Exercise instructions: Repeat each line of the material exactly.

-- Start of Collected data --

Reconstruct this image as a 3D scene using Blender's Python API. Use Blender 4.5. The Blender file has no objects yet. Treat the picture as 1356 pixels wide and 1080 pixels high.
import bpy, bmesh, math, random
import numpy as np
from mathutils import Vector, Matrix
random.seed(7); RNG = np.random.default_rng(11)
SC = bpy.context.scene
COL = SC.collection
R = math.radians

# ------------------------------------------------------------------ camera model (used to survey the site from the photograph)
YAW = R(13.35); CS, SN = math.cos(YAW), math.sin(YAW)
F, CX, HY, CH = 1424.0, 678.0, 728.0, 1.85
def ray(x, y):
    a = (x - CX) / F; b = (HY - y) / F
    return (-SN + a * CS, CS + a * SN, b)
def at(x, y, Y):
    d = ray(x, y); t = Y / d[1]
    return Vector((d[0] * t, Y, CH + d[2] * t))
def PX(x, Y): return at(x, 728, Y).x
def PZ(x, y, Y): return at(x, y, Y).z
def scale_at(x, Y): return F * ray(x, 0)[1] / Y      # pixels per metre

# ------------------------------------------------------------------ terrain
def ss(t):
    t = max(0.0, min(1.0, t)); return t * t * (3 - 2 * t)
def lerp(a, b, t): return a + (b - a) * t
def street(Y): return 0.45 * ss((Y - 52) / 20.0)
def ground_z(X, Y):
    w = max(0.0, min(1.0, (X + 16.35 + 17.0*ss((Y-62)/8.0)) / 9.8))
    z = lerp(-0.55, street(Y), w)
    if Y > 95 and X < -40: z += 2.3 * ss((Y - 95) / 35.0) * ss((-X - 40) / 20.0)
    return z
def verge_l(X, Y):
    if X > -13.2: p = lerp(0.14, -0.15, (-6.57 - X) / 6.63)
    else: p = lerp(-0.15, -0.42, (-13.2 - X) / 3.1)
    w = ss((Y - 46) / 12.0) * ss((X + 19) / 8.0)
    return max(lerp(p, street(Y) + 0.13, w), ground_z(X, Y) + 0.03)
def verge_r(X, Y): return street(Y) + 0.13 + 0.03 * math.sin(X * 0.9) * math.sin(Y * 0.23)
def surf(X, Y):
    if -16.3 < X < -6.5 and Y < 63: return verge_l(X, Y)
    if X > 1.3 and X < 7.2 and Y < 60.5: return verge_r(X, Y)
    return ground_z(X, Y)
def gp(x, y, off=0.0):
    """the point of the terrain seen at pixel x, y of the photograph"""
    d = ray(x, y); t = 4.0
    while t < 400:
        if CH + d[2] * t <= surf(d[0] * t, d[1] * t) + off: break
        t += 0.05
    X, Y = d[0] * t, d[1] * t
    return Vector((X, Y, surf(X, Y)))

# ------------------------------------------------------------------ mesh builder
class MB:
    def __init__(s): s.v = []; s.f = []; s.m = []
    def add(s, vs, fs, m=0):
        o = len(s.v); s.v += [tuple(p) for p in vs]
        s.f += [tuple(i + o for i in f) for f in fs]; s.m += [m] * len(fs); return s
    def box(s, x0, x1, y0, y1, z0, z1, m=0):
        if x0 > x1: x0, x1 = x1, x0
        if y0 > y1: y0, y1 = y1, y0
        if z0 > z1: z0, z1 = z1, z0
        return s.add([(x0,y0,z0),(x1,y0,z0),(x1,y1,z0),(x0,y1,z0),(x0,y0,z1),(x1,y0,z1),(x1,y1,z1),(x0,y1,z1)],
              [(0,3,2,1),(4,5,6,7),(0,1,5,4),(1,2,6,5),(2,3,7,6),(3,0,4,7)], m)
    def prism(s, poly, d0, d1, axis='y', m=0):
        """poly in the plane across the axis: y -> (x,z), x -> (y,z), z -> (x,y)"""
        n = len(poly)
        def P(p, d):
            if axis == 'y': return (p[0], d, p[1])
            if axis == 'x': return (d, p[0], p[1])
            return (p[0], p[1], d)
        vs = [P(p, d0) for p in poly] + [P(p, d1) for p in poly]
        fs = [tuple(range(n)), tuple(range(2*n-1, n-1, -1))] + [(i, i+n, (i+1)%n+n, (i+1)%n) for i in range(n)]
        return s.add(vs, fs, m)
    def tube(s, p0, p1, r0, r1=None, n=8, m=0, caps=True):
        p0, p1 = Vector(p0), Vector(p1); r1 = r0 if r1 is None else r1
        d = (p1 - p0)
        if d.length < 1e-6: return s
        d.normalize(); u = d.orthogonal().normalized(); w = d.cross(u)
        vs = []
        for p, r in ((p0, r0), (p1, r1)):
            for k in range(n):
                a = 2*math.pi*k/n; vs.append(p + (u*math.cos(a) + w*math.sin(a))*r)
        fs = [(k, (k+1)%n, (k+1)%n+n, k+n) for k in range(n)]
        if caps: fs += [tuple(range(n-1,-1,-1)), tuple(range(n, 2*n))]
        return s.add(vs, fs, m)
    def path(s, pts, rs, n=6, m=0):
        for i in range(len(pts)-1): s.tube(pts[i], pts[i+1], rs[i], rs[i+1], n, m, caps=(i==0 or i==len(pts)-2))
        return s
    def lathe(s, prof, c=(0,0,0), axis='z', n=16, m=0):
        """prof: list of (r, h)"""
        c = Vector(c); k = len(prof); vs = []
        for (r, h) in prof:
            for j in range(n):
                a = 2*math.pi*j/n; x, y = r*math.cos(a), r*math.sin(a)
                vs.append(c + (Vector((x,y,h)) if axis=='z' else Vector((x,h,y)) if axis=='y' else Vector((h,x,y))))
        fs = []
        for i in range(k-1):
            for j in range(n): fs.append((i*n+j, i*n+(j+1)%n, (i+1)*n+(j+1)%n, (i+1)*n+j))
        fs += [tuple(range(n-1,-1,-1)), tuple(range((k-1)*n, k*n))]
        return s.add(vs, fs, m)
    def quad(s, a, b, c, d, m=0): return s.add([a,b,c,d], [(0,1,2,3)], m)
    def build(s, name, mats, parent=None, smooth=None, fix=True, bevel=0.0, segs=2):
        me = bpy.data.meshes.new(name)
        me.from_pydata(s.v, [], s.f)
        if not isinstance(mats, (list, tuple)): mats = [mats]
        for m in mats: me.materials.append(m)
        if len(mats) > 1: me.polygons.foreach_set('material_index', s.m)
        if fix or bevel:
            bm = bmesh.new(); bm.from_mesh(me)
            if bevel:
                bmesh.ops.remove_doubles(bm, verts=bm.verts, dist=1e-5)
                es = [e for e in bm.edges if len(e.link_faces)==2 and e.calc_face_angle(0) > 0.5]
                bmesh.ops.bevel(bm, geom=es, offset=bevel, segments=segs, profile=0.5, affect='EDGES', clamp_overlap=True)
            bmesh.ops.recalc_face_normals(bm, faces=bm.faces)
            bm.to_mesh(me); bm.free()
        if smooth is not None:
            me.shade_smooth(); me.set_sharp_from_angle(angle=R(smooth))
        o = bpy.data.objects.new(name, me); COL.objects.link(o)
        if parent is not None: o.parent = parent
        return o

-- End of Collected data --

Solution:
Reconstruct this image as a 3D scene using Blender's Python API. Use Blender 4.5. The Blender file has no objects yet. Treat the picture as 1356 pixels wide and 1080 pixels high.
import bpy, bmesh, math, random
import numpy as np
from mathutils import Vector, Matrix
random.seed(7); RNG = np.random.default_rng(11)
SC = bpy.context.scene
COL = SC.collection
R = math.radians

# ------------------------------------------------------------------ camera model (used to survey the site from the photograph)
YAW = R(13.35); CS, SN = math.cos(YAW), math.sin(YAW)
F, CX, HY, CH = 1424.0, 678.0, 728.0, 1.85
def ray(x, y):
    a = (x - CX) / F; b = (HY - y) / F
    return (-SN + a * CS, CS + a * SN, b)
def at(x, y, Y):
    d = ray(x, y); t = Y / d[1]
    return Vector((d[0] * t, Y, CH + d[2] * t))
def PX(x, Y): return at(x, 728, Y).x
def PZ(x, y, Y): return at(x, y, Y).z
def scale_at(x, Y): return F * ray(x, 0)[1] / Y      # pixels per metre

# ------------------------------------------------------------------ terrain
def ss(t):
    t = max(0.0, min(1.0, t)); return t * t * (3 - 2 * t)
def lerp(a, b, t): return a + (b - a) * t
def street(Y): return 0.45 * ss((Y - 52) / 20.0)
def ground_z(X, Y):
    w = max(0.0, min(1.0, (X + 16.35 + 17.0*ss((Y-62)/8.0)) / 9.8))
    z = lerp(-0.55, street(Y), w)
    if Y > 95 and X < -40: z += 2.3 * ss((Y - 95) / 35.0) * ss((-X - 40) / 20.0)
    return z
def verge_l(X, Y):
    if X > -13.2: p = lerp(0.14, -0.15, (-6.57 - X) / 6.63)
    else: p = lerp(-0.15, -0.42, (-13.2 - X) / 3.1)
    w = ss((Y - 46) / 12.0) * ss((X + 19) / 8.0)
    return max(lerp(p, street(Y) + 0.13, w), ground_z(X, Y) + 0.03)
def verge_r(X, Y): return street(Y) + 0.13 + 0.03 * math.sin(X * 0.9) * math.sin(Y * 0.23)
def surf(X, Y):
    if -16.3 < X < -6.5 and Y < 63: return verge_l(X, Y)
    if X > 1.3 and X < 7.2 and Y < 60.5: return verge_r(X, Y)
    return ground_z(X, Y)
def gp(x, y, off=0.0):
    """the point of the terrain seen at pixel x, y of the photograph"""
    d = ray(x, y); t = 4.0
    while t < 400:
        if CH + d[2] * t <= surf(d[0] * t, d[1] * t) + off: break
        t += 0.05
    X, Y = d[0] * t, d[1] * t
    return Vector((X, Y, surf(X, Y)))

# ------------------------------------------------------------------ mesh builder
class MB:
    def __init__(s): s.v = []; s.f = []; s.m = []
    def add(s, vs, fs, m=0):
        o = len(s.v); s.v += [tuple(p) for p in vs]
        s.f += [tuple(i + o for i in f) for f in fs]; s.m += [m] * len(fs); return s
    def box(s, x0, x1, y0, y1, z0, z1, m=0):
        if x0 > x1: x0, x1 = x1, x0
        if y0 > y1: y0, y1 = y1, y0
        if z0 > z1: z0, z1 = z1, z0
        return s.add([(x0,y0,z0),(x1,y0,z0),(x1,y1,z0),(x0,y1,z0),(x0,y0,z1),(x1,y0,z1),(x1,y1,z1),(x0,y1,z1)],
              [(0,3,2,1),(4,5,6,7),(0,1,5,4),(1,2,6,5),(2,3,7,6),(3,0,4,7)], m)
    def prism(s, poly, d0, d1, axis='y', m=0):
        """poly in the plane across the axis: y -> (x,z), x -> (y,z), z -> (x,y)"""
        n = len(poly)
        def P(p, d):
            if axis == 'y': return (p[0], d, p[1])
            if axis == 'x': return (d, p[0], p[1])
            return (p[0], p[1], d)
        vs = [P(p, d0) for p in poly] + [P(p, d1) for p in poly]
        fs = [tuple(range(n)), tuple(range(2*n-1, n-1, -1))] + [(i, i+n, (i+1)%n+n, (i+1)%n) for i in range(n)]
        return s.add(vs, fs, m)
    def tube(s, p0, p1, r0, r1=None, n=8, m=0, caps=True):
        p0, p1 = Vector(p0), Vector(p1); r1 = r0 if r1 is None else r1
        d = (p1 - p0)
        if d.length < 1e-6: return s
        d.normalize(); u = d.orthogonal().normalized(); w = d.cross(u)
        vs = []
        for p, r in ((p0, r0), (p1, r1)):
            for k in range(n):
                a = 2*math.pi*k/n; vs.append(p + (u*math.cos(a) + w*math.sin(a))*r)
        fs = [(k, (k+1)%n, (k+1)%n+n, k+n) for k in range(n)]
        if caps: fs += [tuple(range(n-1,-1,-1)), tuple(range(n, 2*n))]
        return s.add(vs, fs, m)
    def path(s, pts, rs, n=6, m=0):
        for i in range(len(pts)-1): s.tube(pts[i], pts[i+1], rs[i], rs[i+1], n, m, caps=(i==0 or i==len(pts)-2))
        return s
    def lathe(s, prof, c=(0,0,0), axis='z', n=16, m=0):
        """prof: list of (r, h)"""
        c = Vector(c); k = len(prof); vs = []
        for (r, h) in prof:
            for j in range(n):
                a = 2*math.pi*j/n; x, y = r*math.cos(a), r*math.sin(a)
                vs.append(c + (Vector((x,y,h)) if axis=='z' else Vector((x,h,y)) if axis=='y' else Vector((h,x,y))))
        fs = []
        for i in range(k-1):
            for j in range(n): fs.append((i*n+j, i*n+(j+1)%n, (i+1)*n+(j+1)%n, (i+1)*n+j))
        fs += [tuple(range(n-1,-1,-1)), tuple(range((k-1)*n, k*n))]
        return s.add(vs, fs, m)
    def quad(s, a, b, c, d, m=0): return s.add([a,b,c,d], [(0,1,2,3)], m)
    def build(s, name, mats, parent=None, smooth=None, fix=True, bevel=0.0, segs=2):
        me = bpy.data.meshes.new(name)
        me.from_pydata(s.v, [], s.f)
        if not isinstance(mats, (list, tuple)): mats = [mats]
        for m in mats: me.materials.append(m)
        if len(mats) > 1: me.polygons.foreach_set('material_index', s.m)
        if fix or bevel:
            bm = bmesh.new(); bm.from_mesh(me)
            if bevel:
                bmesh.ops.remove_doubles(bm, verts=bm.verts, dist=1e-5)
                es = [e for e in bm.edges if len(e.link_faces)==2 and e.calc_face_angle(0) > 0.5]
                bmesh.ops.bevel(bm, geom=es, offset=bevel, segments=segs, profile=0.5, affect='EDGES', clamp_overlap=True)
            bmesh.ops.recalc_face_normals(bm, faces=bm.faces)
            bm.to_mesh(me); bm.free()
        if smooth is not None:
            me.shade_smooth(); me.set_sharp_from_angle(angle=R(smooth))
        o = bpy.data.objects.new(name, me); COL.objects.link(o)
        if parent is not None: o.parent = parent
        return o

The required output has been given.